Entries with scene source code
** START **
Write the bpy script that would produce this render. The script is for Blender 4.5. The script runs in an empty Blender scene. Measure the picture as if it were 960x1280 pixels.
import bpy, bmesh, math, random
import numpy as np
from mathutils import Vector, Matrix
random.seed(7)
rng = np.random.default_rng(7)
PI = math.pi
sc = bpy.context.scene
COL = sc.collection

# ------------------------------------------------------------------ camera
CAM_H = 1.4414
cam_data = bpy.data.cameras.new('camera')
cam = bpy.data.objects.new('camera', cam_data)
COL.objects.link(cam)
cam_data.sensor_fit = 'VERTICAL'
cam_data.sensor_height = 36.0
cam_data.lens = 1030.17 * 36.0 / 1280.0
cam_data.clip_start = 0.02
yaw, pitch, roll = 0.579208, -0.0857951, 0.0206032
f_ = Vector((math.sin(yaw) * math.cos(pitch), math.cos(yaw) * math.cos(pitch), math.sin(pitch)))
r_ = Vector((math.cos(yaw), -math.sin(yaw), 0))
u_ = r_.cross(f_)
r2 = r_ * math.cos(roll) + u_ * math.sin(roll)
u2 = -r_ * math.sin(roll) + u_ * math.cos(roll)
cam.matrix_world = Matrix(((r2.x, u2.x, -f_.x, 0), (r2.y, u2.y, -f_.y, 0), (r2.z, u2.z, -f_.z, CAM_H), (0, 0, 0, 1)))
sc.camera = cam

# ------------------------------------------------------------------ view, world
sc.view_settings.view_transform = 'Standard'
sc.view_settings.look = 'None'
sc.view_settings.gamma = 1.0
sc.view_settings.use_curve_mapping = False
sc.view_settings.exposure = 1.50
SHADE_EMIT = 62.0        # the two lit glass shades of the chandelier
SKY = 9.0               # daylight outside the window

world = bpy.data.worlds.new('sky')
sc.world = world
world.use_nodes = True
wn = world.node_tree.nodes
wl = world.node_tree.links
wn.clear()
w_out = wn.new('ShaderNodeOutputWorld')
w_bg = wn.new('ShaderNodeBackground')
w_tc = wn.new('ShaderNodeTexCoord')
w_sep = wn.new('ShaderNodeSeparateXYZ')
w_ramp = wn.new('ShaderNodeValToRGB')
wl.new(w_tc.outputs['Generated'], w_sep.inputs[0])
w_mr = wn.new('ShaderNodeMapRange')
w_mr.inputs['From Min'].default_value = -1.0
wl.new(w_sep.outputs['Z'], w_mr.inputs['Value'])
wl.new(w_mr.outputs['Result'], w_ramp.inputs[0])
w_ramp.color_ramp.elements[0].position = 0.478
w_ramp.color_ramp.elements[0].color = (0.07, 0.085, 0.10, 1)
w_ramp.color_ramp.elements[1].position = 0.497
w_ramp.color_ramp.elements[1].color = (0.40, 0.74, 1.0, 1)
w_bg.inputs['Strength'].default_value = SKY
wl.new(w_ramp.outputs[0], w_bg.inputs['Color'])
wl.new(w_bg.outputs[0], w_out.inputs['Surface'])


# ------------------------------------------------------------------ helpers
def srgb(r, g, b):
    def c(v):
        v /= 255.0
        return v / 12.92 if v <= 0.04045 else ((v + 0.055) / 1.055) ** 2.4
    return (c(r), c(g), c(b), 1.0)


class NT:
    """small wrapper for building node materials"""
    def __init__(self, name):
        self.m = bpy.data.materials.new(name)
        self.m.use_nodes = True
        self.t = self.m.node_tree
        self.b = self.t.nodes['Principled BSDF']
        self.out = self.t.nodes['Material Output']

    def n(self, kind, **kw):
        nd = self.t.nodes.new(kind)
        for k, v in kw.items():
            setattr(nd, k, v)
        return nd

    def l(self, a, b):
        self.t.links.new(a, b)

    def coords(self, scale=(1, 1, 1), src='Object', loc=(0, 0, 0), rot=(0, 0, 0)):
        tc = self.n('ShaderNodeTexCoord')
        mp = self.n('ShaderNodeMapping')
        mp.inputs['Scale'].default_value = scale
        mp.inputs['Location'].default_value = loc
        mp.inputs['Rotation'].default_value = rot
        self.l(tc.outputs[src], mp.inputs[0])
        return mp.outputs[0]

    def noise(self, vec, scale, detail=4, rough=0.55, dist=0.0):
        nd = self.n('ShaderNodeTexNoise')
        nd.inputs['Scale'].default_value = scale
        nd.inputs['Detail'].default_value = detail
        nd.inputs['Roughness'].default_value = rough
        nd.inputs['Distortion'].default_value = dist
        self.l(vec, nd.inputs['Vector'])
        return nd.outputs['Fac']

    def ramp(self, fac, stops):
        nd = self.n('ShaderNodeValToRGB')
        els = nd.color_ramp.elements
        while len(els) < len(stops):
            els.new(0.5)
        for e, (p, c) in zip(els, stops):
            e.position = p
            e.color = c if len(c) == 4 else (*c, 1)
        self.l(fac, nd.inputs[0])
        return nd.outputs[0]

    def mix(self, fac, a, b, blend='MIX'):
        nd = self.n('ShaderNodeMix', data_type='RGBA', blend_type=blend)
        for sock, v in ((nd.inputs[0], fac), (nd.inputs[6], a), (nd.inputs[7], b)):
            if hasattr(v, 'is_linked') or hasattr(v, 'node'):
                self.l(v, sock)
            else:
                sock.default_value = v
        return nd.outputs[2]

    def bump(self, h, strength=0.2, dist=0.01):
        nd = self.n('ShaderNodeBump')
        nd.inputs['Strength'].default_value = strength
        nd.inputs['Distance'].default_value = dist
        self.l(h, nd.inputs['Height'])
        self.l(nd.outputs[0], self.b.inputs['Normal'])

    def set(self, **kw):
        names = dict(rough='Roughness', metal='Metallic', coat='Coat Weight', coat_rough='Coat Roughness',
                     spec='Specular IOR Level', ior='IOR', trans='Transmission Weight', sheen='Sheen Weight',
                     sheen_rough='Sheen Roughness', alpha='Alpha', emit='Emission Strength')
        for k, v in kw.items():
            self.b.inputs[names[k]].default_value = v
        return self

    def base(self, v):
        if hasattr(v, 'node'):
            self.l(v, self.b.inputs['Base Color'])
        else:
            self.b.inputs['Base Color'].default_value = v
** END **
** START **
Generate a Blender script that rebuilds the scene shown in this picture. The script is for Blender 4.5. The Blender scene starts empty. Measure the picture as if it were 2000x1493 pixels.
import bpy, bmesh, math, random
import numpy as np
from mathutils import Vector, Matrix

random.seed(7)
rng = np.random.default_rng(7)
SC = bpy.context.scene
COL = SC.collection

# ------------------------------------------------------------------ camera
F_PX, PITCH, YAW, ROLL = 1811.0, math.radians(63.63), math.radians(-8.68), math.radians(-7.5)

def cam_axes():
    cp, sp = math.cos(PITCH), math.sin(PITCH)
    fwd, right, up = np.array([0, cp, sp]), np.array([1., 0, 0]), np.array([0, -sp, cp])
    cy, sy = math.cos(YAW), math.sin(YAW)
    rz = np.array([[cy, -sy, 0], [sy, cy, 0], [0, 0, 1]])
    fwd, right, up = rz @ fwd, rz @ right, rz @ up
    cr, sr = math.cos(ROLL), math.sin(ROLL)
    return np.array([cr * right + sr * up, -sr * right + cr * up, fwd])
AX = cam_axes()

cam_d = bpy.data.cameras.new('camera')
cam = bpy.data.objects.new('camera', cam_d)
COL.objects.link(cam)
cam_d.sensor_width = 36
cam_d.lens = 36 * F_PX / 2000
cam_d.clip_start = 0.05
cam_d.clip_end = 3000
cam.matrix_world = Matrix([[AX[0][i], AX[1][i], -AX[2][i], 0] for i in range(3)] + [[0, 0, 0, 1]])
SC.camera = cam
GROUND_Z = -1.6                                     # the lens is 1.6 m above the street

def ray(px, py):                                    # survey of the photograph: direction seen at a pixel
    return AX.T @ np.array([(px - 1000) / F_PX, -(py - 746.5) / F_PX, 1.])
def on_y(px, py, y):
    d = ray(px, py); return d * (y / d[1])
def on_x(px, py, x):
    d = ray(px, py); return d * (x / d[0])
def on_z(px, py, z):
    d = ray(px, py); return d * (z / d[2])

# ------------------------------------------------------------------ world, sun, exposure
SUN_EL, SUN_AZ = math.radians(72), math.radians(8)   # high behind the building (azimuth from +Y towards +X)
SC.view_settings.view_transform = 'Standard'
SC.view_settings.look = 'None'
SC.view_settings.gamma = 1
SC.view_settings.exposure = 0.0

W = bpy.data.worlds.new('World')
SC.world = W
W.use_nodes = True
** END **
** START **
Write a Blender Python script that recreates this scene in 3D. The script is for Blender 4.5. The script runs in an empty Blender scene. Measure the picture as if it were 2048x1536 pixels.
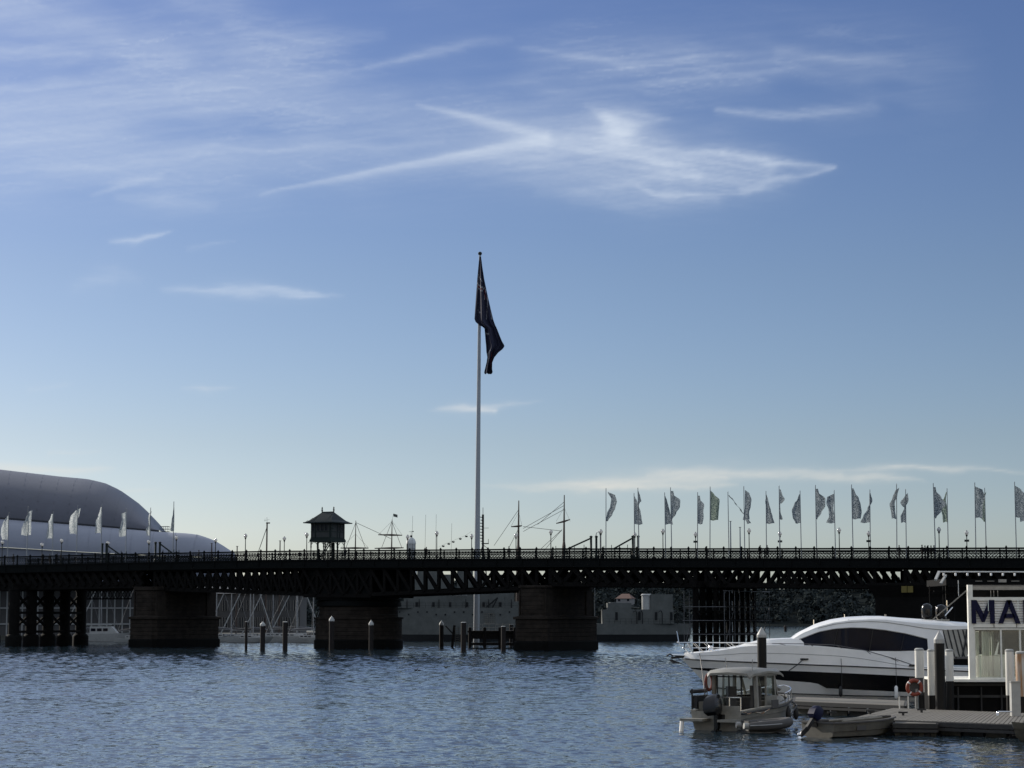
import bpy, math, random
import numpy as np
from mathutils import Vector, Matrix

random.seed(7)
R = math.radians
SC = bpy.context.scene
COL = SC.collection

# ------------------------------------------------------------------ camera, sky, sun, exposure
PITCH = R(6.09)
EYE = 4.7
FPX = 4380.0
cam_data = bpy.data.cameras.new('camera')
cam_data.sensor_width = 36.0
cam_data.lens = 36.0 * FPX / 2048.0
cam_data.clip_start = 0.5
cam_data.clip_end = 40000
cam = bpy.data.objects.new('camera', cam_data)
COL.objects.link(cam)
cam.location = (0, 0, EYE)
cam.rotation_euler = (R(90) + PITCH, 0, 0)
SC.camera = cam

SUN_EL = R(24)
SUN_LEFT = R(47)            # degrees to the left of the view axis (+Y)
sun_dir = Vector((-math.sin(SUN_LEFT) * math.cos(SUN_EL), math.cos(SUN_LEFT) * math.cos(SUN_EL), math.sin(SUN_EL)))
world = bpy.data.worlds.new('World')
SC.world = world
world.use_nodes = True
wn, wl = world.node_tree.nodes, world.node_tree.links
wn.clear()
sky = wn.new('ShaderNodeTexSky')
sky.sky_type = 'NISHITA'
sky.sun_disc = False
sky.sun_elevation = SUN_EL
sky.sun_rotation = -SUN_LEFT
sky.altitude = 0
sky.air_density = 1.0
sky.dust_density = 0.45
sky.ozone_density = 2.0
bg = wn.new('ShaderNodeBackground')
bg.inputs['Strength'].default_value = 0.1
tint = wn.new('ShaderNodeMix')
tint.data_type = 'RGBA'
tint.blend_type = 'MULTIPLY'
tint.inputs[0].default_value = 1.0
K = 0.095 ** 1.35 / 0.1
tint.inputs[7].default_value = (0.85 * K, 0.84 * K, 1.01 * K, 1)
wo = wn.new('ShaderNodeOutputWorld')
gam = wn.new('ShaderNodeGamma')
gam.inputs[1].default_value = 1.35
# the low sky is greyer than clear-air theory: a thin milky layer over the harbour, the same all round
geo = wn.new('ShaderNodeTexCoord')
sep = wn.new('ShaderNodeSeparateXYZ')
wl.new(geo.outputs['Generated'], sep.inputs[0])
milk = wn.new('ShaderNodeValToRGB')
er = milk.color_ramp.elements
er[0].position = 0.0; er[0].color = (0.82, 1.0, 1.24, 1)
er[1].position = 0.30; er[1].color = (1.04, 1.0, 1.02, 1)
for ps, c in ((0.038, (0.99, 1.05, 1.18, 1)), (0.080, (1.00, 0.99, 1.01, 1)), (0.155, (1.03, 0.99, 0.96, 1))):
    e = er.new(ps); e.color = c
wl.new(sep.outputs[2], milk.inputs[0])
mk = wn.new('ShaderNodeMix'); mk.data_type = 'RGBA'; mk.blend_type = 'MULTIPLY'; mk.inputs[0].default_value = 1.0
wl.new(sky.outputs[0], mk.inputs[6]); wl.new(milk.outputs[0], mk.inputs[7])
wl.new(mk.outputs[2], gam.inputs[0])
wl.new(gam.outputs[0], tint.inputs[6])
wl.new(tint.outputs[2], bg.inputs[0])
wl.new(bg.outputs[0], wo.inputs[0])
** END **
→ Task brief: Starting at the line that contains "Generate a Blender", set down every line up to and including the line that contains "F_PX, PITCH, YAW, ROLL", exactly as given, and no other line.

→ Written answer:
Generate a Blender script that rebuilds the scene shown in this picture. The script is for Blender 4.5. The Blender scene starts empty. Measure the picture as if it were 2000x1493 pixels.
import bpy, bmesh, math, random
import numpy as np
from mathutils import Vector, Matrix

random.seed(7)
rng = np.random.default_rng(7)
SC = bpy.context.scene
COL = SC.collection

# ------------------------------------------------------------------ camera
F_PX, PITCH, YAW, ROLL = 1811.0, math.radians(63.63), math.radians(-8.68), math.radians(-7.5)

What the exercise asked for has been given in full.